Natural Science in a History Museum: An Exercise to Engage Interdisciplinary, Applied, and Career-Oriented Thinking

Exterior view of Washington State History Museum in Tacoma
Credit: iStock.com/Colleen Michaels

My upper-level course on writing in the natural sciences was filled with technical writing or communication majors developing and honing their skills in writing, presentation, visual communication, and user experience strategies. Most had limited, if any, college-level natural sciences coursework. Students are taught to use the fundamental tenets of their home discipline—technical writing—and apply it outside of their discipline, the natural sciences.
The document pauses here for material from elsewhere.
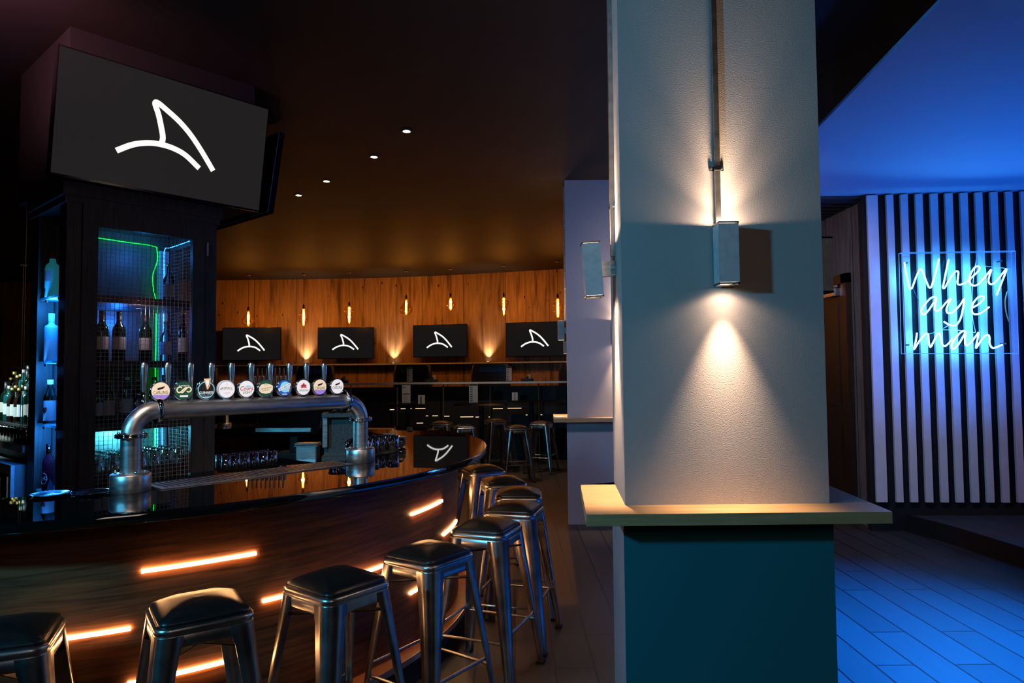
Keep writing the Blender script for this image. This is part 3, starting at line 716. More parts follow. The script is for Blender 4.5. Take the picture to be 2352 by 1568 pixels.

Since both technical writing and writing in the natural sciences engage in public communication, technical writing students should participate in what Salvo (2002) describes as “repeat[ed] cycles of observing, critiquing, articulating, and creating designs of information objects [i.e., texts].” Yet Johnson-Eiola (1996, 246) suggests that most technical communication projects enhance other processes, occupying “a secondary position to the users’ main objective . . . real work easily becomes defined in reductive, context-independent ways: small, decontextualized functional tasks rather than large, messy ‘real world’ projects.” Henning and Desy (2008, 41) amplify these considerations, further explaining that “students find it difficult to write in a manner that emphasizes the audience’s needs rather than the writer’s needs or the subject matter.”